Objective: Exactly repeat the full listing that follows.

** Start of Supplied material **

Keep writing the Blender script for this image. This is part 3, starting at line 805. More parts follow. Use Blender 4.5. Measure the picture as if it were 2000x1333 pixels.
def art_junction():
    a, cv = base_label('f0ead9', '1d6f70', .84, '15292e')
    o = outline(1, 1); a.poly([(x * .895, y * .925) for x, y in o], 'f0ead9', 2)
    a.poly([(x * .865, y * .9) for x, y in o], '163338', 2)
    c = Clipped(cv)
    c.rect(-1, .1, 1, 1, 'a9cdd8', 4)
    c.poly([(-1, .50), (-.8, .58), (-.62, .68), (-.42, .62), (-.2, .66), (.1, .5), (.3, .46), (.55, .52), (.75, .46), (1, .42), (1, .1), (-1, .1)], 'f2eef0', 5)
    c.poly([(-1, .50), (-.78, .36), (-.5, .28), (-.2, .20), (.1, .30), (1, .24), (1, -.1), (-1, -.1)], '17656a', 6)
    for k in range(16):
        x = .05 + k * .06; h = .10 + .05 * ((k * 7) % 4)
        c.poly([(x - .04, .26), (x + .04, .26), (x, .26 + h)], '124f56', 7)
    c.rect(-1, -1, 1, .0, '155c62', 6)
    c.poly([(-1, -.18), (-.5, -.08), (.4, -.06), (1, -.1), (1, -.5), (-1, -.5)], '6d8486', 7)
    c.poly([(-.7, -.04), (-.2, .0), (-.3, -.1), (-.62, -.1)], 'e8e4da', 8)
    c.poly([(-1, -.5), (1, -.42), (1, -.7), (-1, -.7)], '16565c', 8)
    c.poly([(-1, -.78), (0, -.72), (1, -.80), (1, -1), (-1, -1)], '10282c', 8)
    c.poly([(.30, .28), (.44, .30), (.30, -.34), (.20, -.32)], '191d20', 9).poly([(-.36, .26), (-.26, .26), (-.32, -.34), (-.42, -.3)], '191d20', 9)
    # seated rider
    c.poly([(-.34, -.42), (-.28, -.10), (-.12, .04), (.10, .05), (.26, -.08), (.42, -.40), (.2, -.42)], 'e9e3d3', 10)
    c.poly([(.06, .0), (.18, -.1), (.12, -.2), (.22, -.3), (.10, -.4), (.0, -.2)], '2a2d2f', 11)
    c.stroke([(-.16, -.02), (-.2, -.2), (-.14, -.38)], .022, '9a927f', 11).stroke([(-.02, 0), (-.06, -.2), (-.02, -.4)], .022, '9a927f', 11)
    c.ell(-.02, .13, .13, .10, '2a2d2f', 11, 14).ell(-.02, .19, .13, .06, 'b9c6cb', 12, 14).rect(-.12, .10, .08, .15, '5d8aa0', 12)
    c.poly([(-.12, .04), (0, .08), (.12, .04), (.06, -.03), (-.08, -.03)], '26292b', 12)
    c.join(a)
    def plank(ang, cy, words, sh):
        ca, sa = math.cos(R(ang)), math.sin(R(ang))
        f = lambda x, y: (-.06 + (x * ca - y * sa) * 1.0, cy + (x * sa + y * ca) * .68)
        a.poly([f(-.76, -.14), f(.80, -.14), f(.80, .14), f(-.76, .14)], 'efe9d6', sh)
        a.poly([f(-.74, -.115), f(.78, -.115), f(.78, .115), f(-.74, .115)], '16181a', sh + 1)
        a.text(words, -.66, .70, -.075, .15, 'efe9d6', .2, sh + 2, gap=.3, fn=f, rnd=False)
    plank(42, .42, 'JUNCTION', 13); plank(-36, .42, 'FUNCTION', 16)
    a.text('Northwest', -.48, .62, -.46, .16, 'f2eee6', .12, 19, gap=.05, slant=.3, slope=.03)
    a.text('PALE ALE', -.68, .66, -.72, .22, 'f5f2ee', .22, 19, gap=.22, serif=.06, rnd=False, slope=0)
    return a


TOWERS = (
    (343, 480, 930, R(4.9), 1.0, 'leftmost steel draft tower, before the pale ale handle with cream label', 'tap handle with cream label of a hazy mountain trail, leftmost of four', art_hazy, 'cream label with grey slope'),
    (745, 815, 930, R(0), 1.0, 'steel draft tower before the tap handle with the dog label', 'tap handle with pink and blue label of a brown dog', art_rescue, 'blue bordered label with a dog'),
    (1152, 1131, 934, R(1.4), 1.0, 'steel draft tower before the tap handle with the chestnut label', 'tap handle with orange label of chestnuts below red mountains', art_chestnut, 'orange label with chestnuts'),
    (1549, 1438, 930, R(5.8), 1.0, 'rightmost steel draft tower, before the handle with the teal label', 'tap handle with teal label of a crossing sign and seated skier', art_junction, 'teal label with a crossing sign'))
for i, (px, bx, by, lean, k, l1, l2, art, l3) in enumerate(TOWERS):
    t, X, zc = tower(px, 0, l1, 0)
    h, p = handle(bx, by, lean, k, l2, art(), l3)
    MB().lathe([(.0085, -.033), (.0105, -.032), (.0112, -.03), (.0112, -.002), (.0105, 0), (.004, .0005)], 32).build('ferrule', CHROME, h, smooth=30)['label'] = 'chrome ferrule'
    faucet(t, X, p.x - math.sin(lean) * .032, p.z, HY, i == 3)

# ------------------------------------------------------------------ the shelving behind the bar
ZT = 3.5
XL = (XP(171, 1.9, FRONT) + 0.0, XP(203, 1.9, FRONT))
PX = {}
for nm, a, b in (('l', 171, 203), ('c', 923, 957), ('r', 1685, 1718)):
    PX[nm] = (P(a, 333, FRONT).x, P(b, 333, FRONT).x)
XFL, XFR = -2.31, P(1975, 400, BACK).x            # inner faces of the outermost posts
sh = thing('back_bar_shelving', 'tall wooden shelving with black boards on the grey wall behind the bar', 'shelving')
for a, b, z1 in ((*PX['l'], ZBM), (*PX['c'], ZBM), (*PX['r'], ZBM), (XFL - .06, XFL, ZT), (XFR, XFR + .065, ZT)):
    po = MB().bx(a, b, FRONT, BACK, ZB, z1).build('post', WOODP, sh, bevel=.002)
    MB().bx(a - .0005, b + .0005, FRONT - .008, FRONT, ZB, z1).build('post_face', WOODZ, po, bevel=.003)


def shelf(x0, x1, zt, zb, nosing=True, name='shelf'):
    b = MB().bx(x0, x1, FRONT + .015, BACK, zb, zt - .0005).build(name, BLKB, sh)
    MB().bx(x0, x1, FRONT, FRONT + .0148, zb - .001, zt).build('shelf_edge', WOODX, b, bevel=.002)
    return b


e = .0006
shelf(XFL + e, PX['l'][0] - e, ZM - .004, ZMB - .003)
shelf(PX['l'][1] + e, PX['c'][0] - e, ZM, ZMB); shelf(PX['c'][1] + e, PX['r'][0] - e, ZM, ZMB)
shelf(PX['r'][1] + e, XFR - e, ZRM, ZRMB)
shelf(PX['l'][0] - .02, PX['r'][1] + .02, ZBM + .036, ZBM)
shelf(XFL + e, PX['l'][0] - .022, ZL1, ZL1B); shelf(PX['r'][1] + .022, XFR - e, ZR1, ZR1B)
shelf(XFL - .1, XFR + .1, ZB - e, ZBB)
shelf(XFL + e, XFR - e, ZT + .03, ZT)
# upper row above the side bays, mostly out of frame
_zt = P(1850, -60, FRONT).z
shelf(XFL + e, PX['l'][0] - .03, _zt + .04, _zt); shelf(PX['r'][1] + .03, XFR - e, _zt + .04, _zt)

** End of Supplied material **

Solution for this task:
Keep writing the Blender script for this image. This is part 3, starting at line 805. More parts follow. Use Blender 4.5. Measure the picture as if it were 2000x1333 pixels.
def art_junction():
    a, cv = base_label('f0ead9', '1d6f70', .84, '15292e')
    o = outline(1, 1); a.poly([(x * .895, y * .925) for x, y in o], 'f0ead9', 2)
    a.poly([(x * .865, y * .9) for x, y in o], '163338', 2)
    c = Clipped(cv)
    c.rect(-1, .1, 1, 1, 'a9cdd8', 4)
    c.poly([(-1, .50), (-.8, .58), (-.62, .68), (-.42, .62), (-.2, .66), (.1, .5), (.3, .46), (.55, .52), (.75, .46), (1, .42), (1, .1), (-1, .1)], 'f2eef0', 5)
    c.poly([(-1, .50), (-.78, .36), (-.5, .28), (-.2, .20), (.1, .30), (1, .24), (1, -.1), (-1, -.1)], '17656a', 6)
    for k in range(16):
        x = .05 + k * .06; h = .10 + .05 * ((k * 7) % 4)
        c.poly([(x - .04, .26), (x + .04, .26), (x, .26 + h)], '124f56', 7)
    c.rect(-1, -1, 1, .0, '155c62', 6)
    c.poly([(-1, -.18), (-.5, -.08), (.4, -.06), (1, -.1), (1, -.5), (-1, -.5)], '6d8486', 7)
    c.poly([(-.7, -.04), (-.2, .0), (-.3, -.1), (-.62, -.1)], 'e8e4da', 8)
    c.poly([(-1, -.5), (1, -.42), (1, -.7), (-1, -.7)], '16565c', 8)
    c.poly([(-1, -.78), (0, -.72), (1, -.80), (1, -1), (-1, -1)], '10282c', 8)
    c.poly([(.30, .28), (.44, .30), (.30, -.34), (.20, -.32)], '191d20', 9).poly([(-.36, .26), (-.26, .26), (-.32, -.34), (-.42, -.3)], '191d20', 9)
    # seated rider
    c.poly([(-.34, -.42), (-.28, -.10), (-.12, .04), (.10, .05), (.26, -.08), (.42, -.40), (.2, -.42)], 'e9e3d3', 10)
    c.poly([(.06, .0), (.18, -.1), (.12, -.2), (.22, -.3), (.10, -.4), (.0, -.2)], '2a2d2f', 11)
    c.stroke([(-.16, -.02), (-.2, -.2), (-.14, -.38)], .022, '9a927f', 11).stroke([(-.02, 0), (-.06, -.2), (-.02, -.4)], .022, '9a927f', 11)
    c.ell(-.02, .13, .13, .10, '2a2d2f', 11, 14).ell(-.02, .19, .13, .06, 'b9c6cb', 12, 14).rect(-.12, .10, .08, .15, '5d8aa0', 12)
    c.poly([(-.12, .04), (0, .08), (.12, .04), (.06, -.03), (-.08, -.03)], '26292b', 12)
    c.join(a)
    def plank(ang, cy, words, sh):
        ca, sa = math.cos(R(ang)), math.sin(R(ang))
        f = lambda x, y: (-.06 + (x * ca - y * sa) * 1.0, cy + (x * sa + y * ca) * .68)
        a.poly([f(-.76, -.14), f(.80, -.14), f(.80, .14), f(-.76, .14)], 'efe9d6', sh)
        a.poly([f(-.74, -.115), f(.78, -.115), f(.78, .115), f(-.74, .115)], '16181a', sh + 1)
        a.text(words, -.66, .70, -.075, .15, 'efe9d6', .2, sh + 2, gap=.3, fn=f, rnd=False)
    plank(42, .42, 'JUNCTION', 13); plank(-36, .42, 'FUNCTION', 16)
    a.text('Northwest', -.48, .62, -.46, .16, 'f2eee6', .12, 19, gap=.05, slant=.3, slope=.03)
    a.text('PALE ALE', -.68, .66, -.72, .22, 'f5f2ee', .22, 19, gap=.22, serif=.06, rnd=False, slope=0)
    return a


TOWERS = (
    (343, 480, 930, R(4.9), 1.0, 'leftmost steel draft tower, before the pale ale handle with cream label', 'tap handle with cream label of a hazy mountain trail, leftmost of four', art_hazy, 'cream label with grey slope'),
    (745, 815, 930, R(0), 1.0, 'steel draft tower before the tap handle with the dog label', 'tap handle with pink and blue label of a brown dog', art_rescue, 'blue bordered label with a dog'),
    (1152, 1131, 934, R(1.4), 1.0, 'steel draft tower before the tap handle with the chestnut label', 'tap handle with orange label of chestnuts below red mountains', art_chestnut, 'orange label with chestnuts'),
    (1549, 1438, 930, R(5.8), 1.0, 'rightmost steel draft tower, before the handle with the teal label', 'tap handle with teal label of a crossing sign and seated skier', art_junction, 'teal label with a crossing sign'))
for i, (px, bx, by, lean, k, l1, l2, art, l3) in enumerate(TOWERS):
    t, X, zc = tower(px, 0, l1, 0)
    h, p = handle(bx, by, lean, k, l2, art(), l3)
    MB().lathe([(.0085, -.033), (.0105, -.032), (.0112, -.03), (.0112, -.002), (.0105, 0), (.004, .0005)], 32).build('ferrule', CHROME, h, smooth=30)['label'] = 'chrome ferrule'
    faucet(t, X, p.x - math.sin(lean) * .032, p.z, HY, i == 3)

# ------------------------------------------------------------------ the shelving behind the bar
ZT = 3.5
XL = (XP(171, 1.9, FRONT) + 0.0, XP(203, 1.9, FRONT))
PX = {}
for nm, a, b in (('l', 171, 203), ('c', 923, 957), ('r', 1685, 1718)):
    PX[nm] = (P(a, 333, FRONT).x, P(b, 333, FRONT).x)
XFL, XFR = -2.31, P(1975, 400, BACK).x            # inner faces of the outermost posts
sh = thing('back_bar_shelving', 'tall wooden shelving with black boards on the grey wall behind the bar', 'shelving')
for a, b, z1 in ((*PX['l'], ZBM), (*PX['c'], ZBM), (*PX['r'], ZBM), (XFL - .06, XFL, ZT), (XFR, XFR + .065, ZT)):
    po = MB().bx(a, b, FRONT, BACK, ZB, z1).build('post', WOODP, sh, bevel=.002)
    MB().bx(a - .0005, b + .0005, FRONT - .008, FRONT, ZB, z1).build('post_face', WOODZ, po, bevel=.003)


def shelf(x0, x1, zt, zb, nosing=True, name='shelf'):
    b = MB().bx(x0, x1, FRONT + .015, BACK, zb, zt - .0005).build(name, BLKB, sh)
    MB().bx(x0, x1, FRONT, FRONT + .0148, zb - .001, zt).build('shelf_edge', WOODX, b, bevel=.002)
    return b


e = .0006
shelf(XFL + e, PX['l'][0] - e, ZM - .004, ZMB - .003)
shelf(PX['l'][1] + e, PX['c'][0] - e, ZM, ZMB); shelf(PX['c'][1] + e, PX['r'][0] - e, ZM, ZMB)
shelf(PX['r'][1] + e, XFR - e, ZRM, ZRMB)
shelf(PX['l'][0] - .02, PX['r'][1] + .02, ZBM + .036, ZBM)
shelf(XFL + e, PX['l'][0] - .022, ZL1, ZL1B); shelf(PX['r'][1] + .022, XFR - e, ZR1, ZR1B)
shelf(XFL - .1, XFR + .1, ZB - e, ZBB)
shelf(XFL + e, XFR - e, ZT + .03, ZT)
# upper row above the side bays, mostly out of frame
_zt = P(1850, -60, FRONT).z
shelf(XFL + e, PX['l'][0] - .03, _zt + .04, _zt); shelf(PX['r'][1] + .03, XFR - e, _zt + .04, _zt)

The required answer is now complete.